Нужно не забывать, что истинный художник — существо вдохновенное, экспансивное и в минуты творчества может пребывать вне всякой, так сказать, “политики”. А для Врубеля образ Толстого был достаточно запоминающимся, ярким, да и в обыденной жизни, несмотря на разногласия, не был для него проходной фигурой, ибо время от времени он невольно вспоминал о нем в письмах, в разговорах, а то и в дискуссиях. Так что при написании “Пана” внешние черты Толстого вполне могли явственно предстать перед художником.
P. S. Через десять лет после появления “Пана” польский художник Ян Стыка написал картину, где изобразил Льва Толстого за написанием нашумевшей тогда статьи “Не могу молчать”. Композиция картины Стыки весьма напоминает композицию врубелевского “Пана”: верхняя часть картины так же заполнена российским пейзажем, такими же тонкими кривыми березками, как у Врубеля; ниже пейзажа — фигура Толстого, напоминающая Пана взлохмаченной седой шевелюрой и густой бородой, широким носом, только герой сюжета Стыки сидит на темном фоне не со свирелью, а с пером в руке. Ян Стыка, бывавший в России, надо полагать, был знаком с картиной “Пан” и, возможно, под ее впечатлением черты Пана увидел и в образе Толстого.
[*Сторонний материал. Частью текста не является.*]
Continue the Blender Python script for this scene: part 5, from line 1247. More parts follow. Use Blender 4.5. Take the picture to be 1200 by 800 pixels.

Художник послал репродукцию своей картины Толстому, на что писатель ответил: “Милостивый государь! Я получил репродукцию Вашей картины, которой я очень восхищаюсь”.
И еще. Правда, это не имеет прямого отношения к Врубелю. Но любопытно! Через три года после появления “Пана”, то есть в 1902 году, Софья Андреевна в Гаспре сделала фотографию супруга с дочерью Татьяной. На фотографии Толстой сидит в такой же позе, как на картине Пан, но только в кресле, такой же прямой взгляд на зрителя, густая борода и такое же положение левой руки. Создается впечатление, что Толстой позирует художнику.